Kamis, 08 Februari 2018

Resensi Sabtu Bersama Bapak

Judul : Sabtu Bersama Bapak
Penulis : Adhitya Mulya
Penerbit : Gagas Media
Tebal : 278 halaman

Bayangkan perpaduan sebuah buku parenting di mix kan dengan buku humor-galau-jomblo maka jadilah buku renyah tipis yang satu ini. “Sabtu bersama Bapak”. Awalnya iseng aja pengen liat-liat buku ini, tertarik saat melirik kumpulan buku di lemari teman kamar sebelah. Sampai pada akhirnya gak sabaran untuk ikut bertualang bersama lantunan kalimat demi kalimat yang lumayan mengocok perut. Adhitya Mulya, begitu lihai mengemas tiap kekatanya dalam novel ini, meski kita sedang berada di “bab” parenting sama sekali tak akan terasa membosankan dan kaku.

Sabtu Bersama Bapak, mengisahkan tentang dua kakak beradik yang terpaut usia 3 tahun, Satya dan Cakra. Mereka ditinggal pergi sang bapak di usia yang masih terbilang belia. Bapak mengidap penyakit kanker dan divonis hanya punya waktu satu tahun lagi untuk hidup. Meski takdir ini terasa begitu berat namun bapak mempersiapkan segalanya dengan matang.

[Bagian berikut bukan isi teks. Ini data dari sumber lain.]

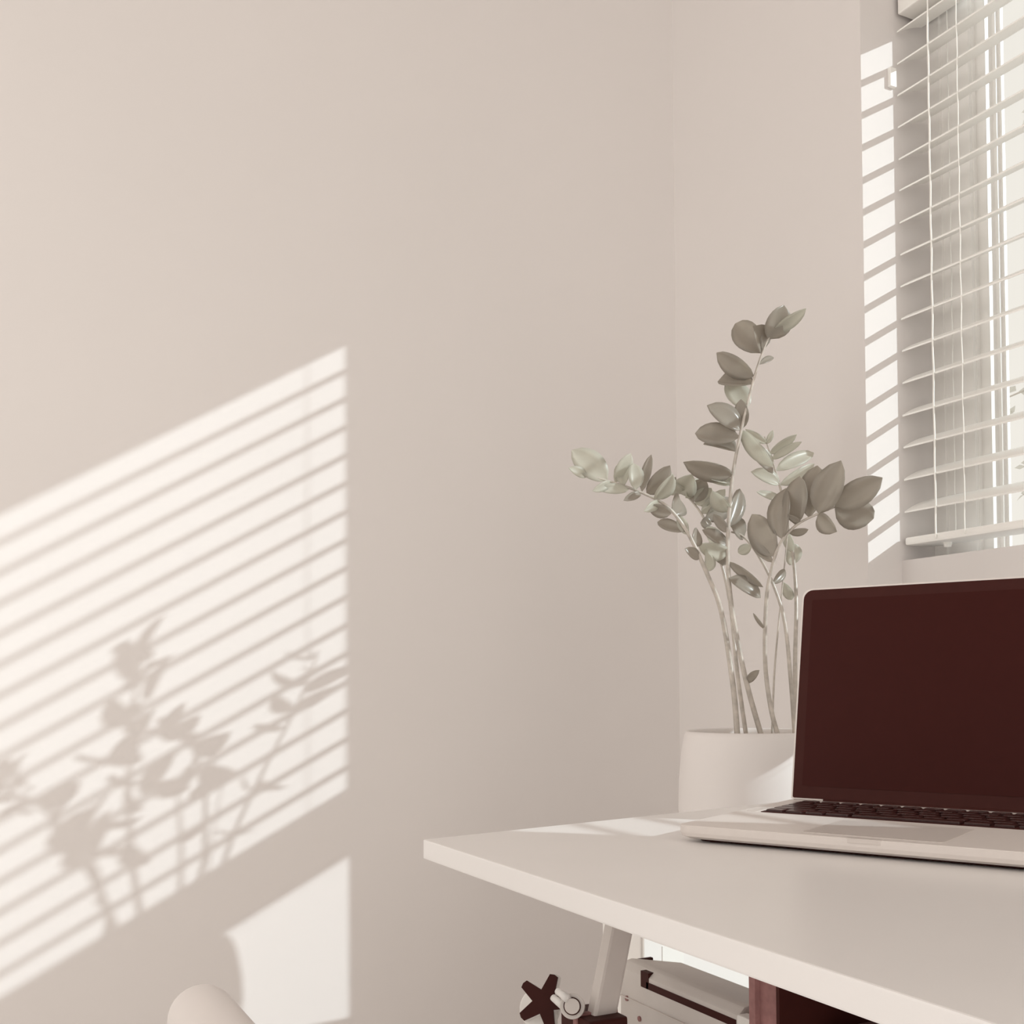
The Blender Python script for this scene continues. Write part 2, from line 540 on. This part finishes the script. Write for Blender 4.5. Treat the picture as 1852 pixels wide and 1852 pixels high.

Hanya dengan satu harapan, ia ingin terus membersamai anak dan istrinya meski raga tak lagi ada disisi mereka. Maka, bapak mengabadikan dirinya lewat video-video yang direkam di kaset handycam. Melalui video itu, bapak menitipkan beragam pesan sepanjang pengalaman hidupnya, banyaakk... semua di ulas sang bapak sedetail mungkin seperti pentingnya IPK di atas 3, perencanaan masa pranikah, pentingnya membahagiakan istri (itu aja sih yng di ingat :D). Satya dan Cakra kemudian tumbuh tanpa merasa kehilangan figur sang ayah, karena setiap sabtu bapak mereka selalu ada dengan nasihat dan pituah-pituahnya.

Satya dan Cakra tumbuh menjadi pemuda cerdas dan sukses. Sama-sama sukses di karir namun tidak dengan urusan percintaan. Satya berhasil menikahi wanita idamannya dan mempunyai anak tiga dari hasil pernikahannya namun Cakra masih setia menjomblo. Satya belajar menjadi seorang bapak yang baik, tuntutan kerja terkadang kerap membuatnya melampiaskan segala sesuatunya dirumah. Hingga sang istri mengirim email agar tidak pulang dulu, karena takut dengan psikologisnya anak-anaknya. Di lain sisi, Cakra dengan umur yang telah berkepala tiga, masih adem saja meski berkali-kali sang ibu berusaha mencarikan calon minantu. Kerap di bully, tidak hanya dirumah bahkan oleh bawahan di kantor.  

Pagi, Pak
Pagi, Firman
Pak, mau ngingatin dua hal saja. Bapak ada induksi untuk pukul 9 nanti di ruang meeting
Oh, iya. Thanks. Satu lagi apa?
Mau ngingatin aja, Bapak masih jomblo (Hal.43)

Selang-seling cerita Satya dan Cakra di buku ini. Disaat Cakra sibuk mencari jodoh, karena sadar akan fitrah yang selama ini di abaikan. Sementara Satya disibukkan dengan pembelajaran tentang peran ayah dan suami yang baik bagi ketiga anaknya. Rutinitas kerja dan tuntutan yang mesti diemban, membuatnya harus terpisah fisik dengan keluarganya namun akhirnya juga secara mental. Satya mendaur ulang semua sikapnya dari pesan-pesan sang bapak yang telah lama tak dicernanya.

Terlepas dari pesan-pesan bapak yang berhasil mengantarkan kedua lelaki ini menjadi mandiri, sukses dan mapan di usia muda. Ada peran lain yang tak kalah hebat, yaitu didikan sang ibu. Deskripsi kisah dibuku ini terasa begitu nyata dan dekat dalam keseharian. Buku yang patut dibaca oleh Ayah, Ibu dan calon ayah/ibu juga bagi para jomblo agar tak putus asa saat jodoh masih entah dimana. Kita bisa belajar parenting dari kisah Satya dibuku ini, setelah sebelumnya di buat ngakak oleh kisah si jomblo Cakra yang mengenaskan. Sebuah buku yang unik, asyik dan inspiratif. Tentang Cakra, endingnya sarat dengan kejutan.